>> begin INFORMATION SHOWN

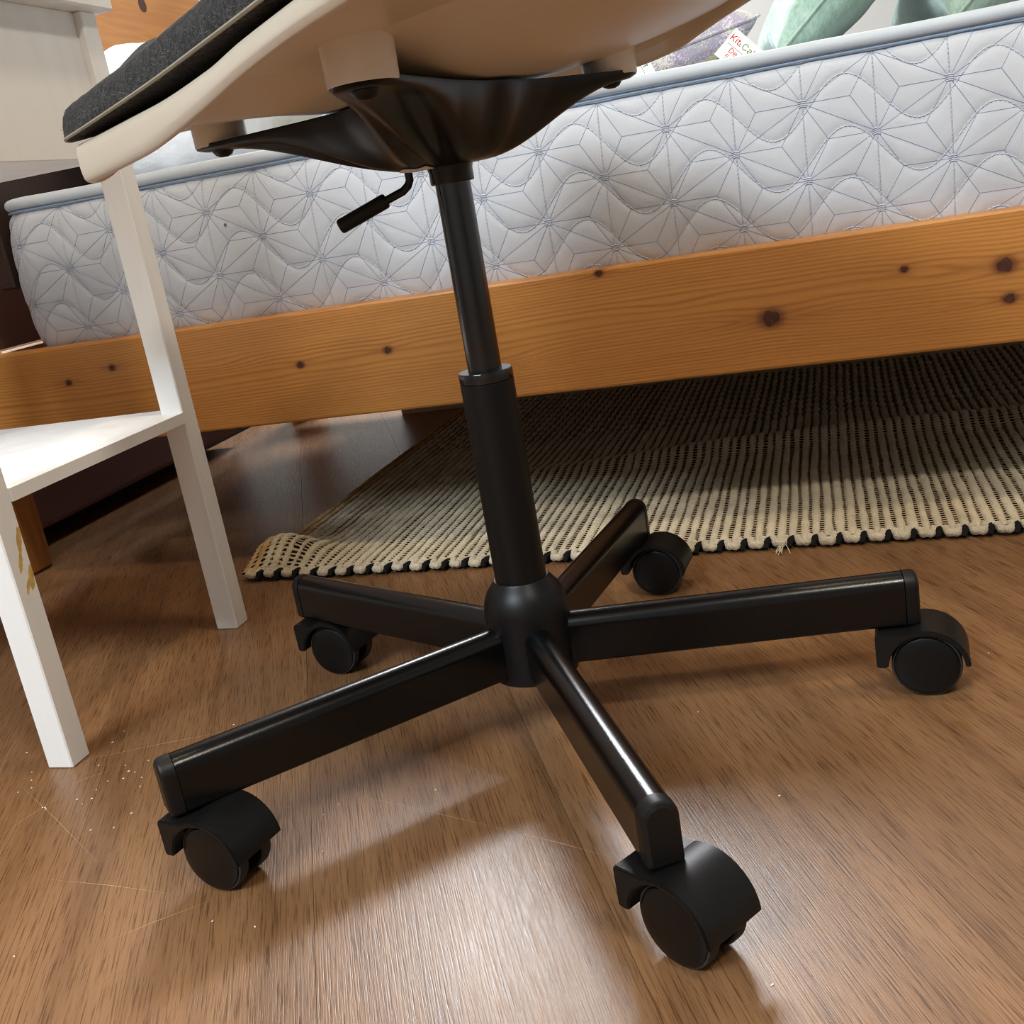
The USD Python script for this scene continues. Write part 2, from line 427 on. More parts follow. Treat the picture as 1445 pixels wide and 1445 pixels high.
struct('ceiling', trimesh.creation.box(bounds=[[X0, Y0, H], [X1, Y1, H + 0.05]]), 'ceiling_paint', 'plain off-white ceiling of the shop room', 'ceiling')
struct('wall_back', trimesh.creation.box(bounds=[[X0, Y1, -0.05], [X1, Y1 + 0.05, H + 0.05]]), 'wall_paint', 'off-white wall far behind the bed', 'wall')
struct('wall_front', trimesh.creation.box(bounds=[[X0, Y0 - 0.05, -0.05], [X1, Y0, H + 0.05]]), 'wall_paint', 'off-white wall behind the viewer', 'wall')
struct('wall_left', trimesh.creation.box(bounds=[[X0 - 0.05, Y0 - 0.05, -0.05], [X0, Y1 + 0.05, H + 0.05]]), 'wall_paint', 'off-white wall on the left of the room', 'wall')
struct('wall_right', trimesh.creation.box(bounds=[[X1, Y0 - 0.05, -0.05], [X1 + 0.05, Y1 + 0.05, H + 0.05]]), 'wall_paint', 'off-white wall on the right of the room', 'wall')

# ------------------------------------------------------------------ swivel chair
chair = thing('swivel_chair', 'white plastic swivel chair on a black five-legged caster base with a grey felt seat pad', 'chair')
HT, HL, LW = 0.0965, 0.041, 0.0225           # leg top height, leg depth, leg width
PHI = -1.0778; RT = 0.300
# one leg profile: flat bottom, round top
prof = unary_union([sbox(-LW / 2, HT - HL, LW / 2, HT - LW / 2), Point(0, HT - LW / 2).buffer(LW / 2, 24)])
prof = prof.buffer(-0.003).buffer(0.003)


def along(poly, a0, a1):
    """extrude a (width, z) profile along +x from a0 to a1"""
    m = extrude(poly, a1 - a0)
    v = m.vertices.copy()
    m.vertices = np.stack([v[:, 2] + a0, -v[:, 0], v[:, 1]], 1)
    if m.volume < 0:
        m.invert()
    return m


def cap_mesh():
    secs = [(RT - 0.0105, 0.0), (RT - 0.0035, -0.0002), (RT - 0.0012, -0.0012), (RT, -0.0034)]
    pts = []
    for a, b in secs:
        q = prof.buffer(0.0004 + b)
        c = np.array(q.exterior.coords)
        pts.append(np.stack([np.full(len(c), a), c[:, 0], c[:, 1]], 1))
    return man(m3.Manifold.hull_points(np.vstack(pts)))


def caster(path, yaw_local, piv):
    """twin-wheel caster; its trail direction is +x in its own frame"""
    wc, wr = 0.0215, 0.0255
    Rz = rotz(yaw_local)

    def put(m):
        return xf(m, Rz, (piv[0], piv[1], 0))
    top = HT - HL - 0.0015
    # hood: side profile (x along trail, z up) with the wheel arch cut out
    outer = unary_union([Polygon([(-0.0145, 0.0275), (-0.0148, top - 0.003), (-0.0125, top), (0.014, top), (0.014, 0.0275), (-0.006, 0.0275), (-0.008, 0.0262), (-0.0128, 0.0262)]),
                         Point(wc, wr).buffer(0.0312, 48).intersection(sbox(-0.02, wr + 0.002, 0.08, 0.1))])
    outer = outer.intersection(sbox(-0.03, 0.0, 0.08, top + 0.004))
    arch = Point(wc, wr).buffer(0.0274, 48)
    hood = outer.difference(arch).difference(sbox(-0.012, 0.0, wc, 0.0255)).buffer(-0.0010, 12).buffer(0.0010, 12)
    web = unary_union([outer, Point(wc, wr).buffer(0.017, 32)]).intersection(sbox(-0.0145, 0.008, 0.06, 0.1))

    def side(poly, y0, y1):
        m = extrude(poly, y1 - y0); v = m.vertices.copy()
        m.vertices = np.stack([v[:, 0], v[:, 2] + y0, v[:, 1]], 1)
        if m.volume < 0:
            m.invert()
        return m
    body = m3.Manifold()
    for pgn in getattr(hood, 'geoms', [hood]):
        if pgn.area > 1e-6:
            for q, hw in ((pgn, 0.0214), (pgn.buffer(-0.0006), 0.0220), (pgn.buffer(-0.0014), 0.0224)):
                for w in getattr(q, 'geoms', [q]):
                    if w.area > 1e-7:
                        e = side(w, -hw, hw); body = body + m3.Manifold(m3.Mesh(np.asarray(e.vertices, np.float32), np.asarray(e.faces, np.uint32)))
    e = side(web.buffer(-0.0012), -0.0045, 0.0045); body = body + m3.Manifold(m3.Mesh(np.asarray(e.vertices, np.float32), np.asarray(e.faces, np.uint32)))
    parts = [man(body)]
    hd = cat_([put(m) for m in parts])
    c = thing('caster', None, None, parent=path)
    obj('hood', hd, 'black_plastic', c)
    stem = trimesh.creation.cylinder(0.0055, 0.006, sections=24); stem.apply_translation([0, 0, HT - HL - 0.001])
    obj('stem', put(stem), 'black_chrome', c)
    for s in (-1, 1):
        face = [(0.0, 0.0188), (0.006, 0.0191), (0.016, 0.0188), (0.0212, 0.0182), (0.0232, 0.0172), (0.0238, 0.0160), (0.0238, 0.0066), (0.0, 0.0066)]
        tread = [(0.0234, 0.0070), (0.0250, 0.0076), (wr, 0.0090), (wr, 0.0146), (0.0250, 0.0158), (0.0240, 0.0162), (0.0234, 0.0158), (0.0234, 0.0070)]
        for nm, pr, mt in (('wheel_disc', face, 'wheel_plastic'), ('tread', tread, 'tread')):
            m = trimesh.creation.revolve(np.array(pr), sections=64)
            v = m.vertices.copy(); m.vertices = np.stack([v[:, 0], s * v[:, 2], v[:, 1]], 1)
            if m.volume < 0:
                m.invert()
            m.apply_translation([wc, 0, wr])
            # name each wheel once: the disc and its tyre are one wheel
            if nm == 'wheel_disc':
                keep = put(m); keep_m = mt
            else:
                obj('wheel', keep, keep_m, c); obj('tyre', put(m), mt, c)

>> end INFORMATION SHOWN

■ CHALLENGE ■
Set the lines above down again, word for word, from the first through the one containing "prof = prof.buffer(-0.003).buffer(0.003)"; pictures excluded.

■ SOLUTION TO THE PROBLEM ■
The USD Python script for this scene continues. Write part 2, from line 427 on. More parts follow. Treat the picture as 1445 pixels wide and 1445 pixels high.
struct('ceiling', trimesh.creation.box(bounds=[[X0, Y0, H], [X1, Y1, H + 0.05]]), 'ceiling_paint', 'plain off-white ceiling of the shop room', 'ceiling')
struct('wall_back', trimesh.creation.box(bounds=[[X0, Y1, -0.05], [X1, Y1 + 0.05, H + 0.05]]), 'wall_paint', 'off-white wall far behind the bed', 'wall')
struct('wall_front', trimesh.creation.box(bounds=[[X0, Y0 - 0.05, -0.05], [X1, Y0, H + 0.05]]), 'wall_paint', 'off-white wall behind the viewer', 'wall')
struct('wall_left', trimesh.creation.box(bounds=[[X0 - 0.05, Y0 - 0.05, -0.05], [X0, Y1 + 0.05, H + 0.05]]), 'wall_paint', 'off-white wall on the left of the room', 'wall')
struct('wall_right', trimesh.creation.box(bounds=[[X1, Y0 - 0.05, -0.05], [X1 + 0.05, Y1 + 0.05, H + 0.05]]), 'wall_paint', 'off-white wall on the right of the room', 'wall')

# ------------------------------------------------------------------ swivel chair
chair = thing('swivel_chair', 'white plastic swivel chair on a black five-legged caster base with a grey felt seat pad', 'chair')
HT, HL, LW = 0.0965, 0.041, 0.0225           # leg top height, leg depth, leg width
PHI = -1.0778; RT = 0.300
# one leg profile: flat bottom, round top
prof = unary_union([sbox(-LW / 2, HT - HL, LW / 2, HT - LW / 2), Point(0, HT - LW / 2).buffer(LW / 2, 24)])
prof = prof.buffer(-0.003).buffer(0.003)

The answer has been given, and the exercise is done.